NORTH BERWICK, Maine. - A company called Hickory Arms uses hickory wood to create waster swords, or “practice weapons” for a range of uses. Historically, wasters maintain the weight and balance of its metal counterpart and were provided by the swordsmith.
Hickory wood is said to be very hard, stiff, dense, and shock resistant, boasting a combination of strength and toughness that is not found in other commercial woods. It is commonly used to make tool handles, wheel spokes, drumsticks, ladder rungs, and archery bows.
Hickory Arms says it uses hickory for almost all of its products as it is well-suited for the rigors of full contact. Since it is also somewhat flexible, it says the wooden wasters bend rather than splinter when struck.
The swords are hand-made by the company’s owner, Trent Schriefer, who says the wood is hand-picked with special attention to the growth rings in the wood. Most wasters break when the growth rings run off the edge of the blade, so when selecting wood, the majority of the rings should run parallel to the edge of the sword along its entire length, says Hickory. This makes the sword stronger and allows it to last longer before wearing out.
Trent Schriefer of Hickory Arms
After the wood is selected, each item is rough cut and given time to allow for the wood to “settle in” before Schriefer finishes the pieces. He then coats the swords and wasters with a polyurethane finish, which resists dirt and water better than other finishes according to the company. The company says it chooses polyurethane over “period” finishes because it dries without the sticky and tacky feeling of tung oil and beeswax respectively.

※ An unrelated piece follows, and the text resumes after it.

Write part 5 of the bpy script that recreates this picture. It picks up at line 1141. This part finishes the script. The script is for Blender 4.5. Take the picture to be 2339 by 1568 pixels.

Hickory Arms says the balance of its wasters is closer to their metal counterparts than any on the market. The hickory swords can be used for tactical and fitness training, historical demonstrations, costuming, and gifts. The company also makes other products such as wooden crossbows.
Hickory Arms also offers custom orders in ash, oak, maple, and other hardwoods, as well as in alternate finishes, but recommends that swords made from anything other than hickory be used for display purposes only as they can crack faster during combat making them unsafe for the user as well as onlookers.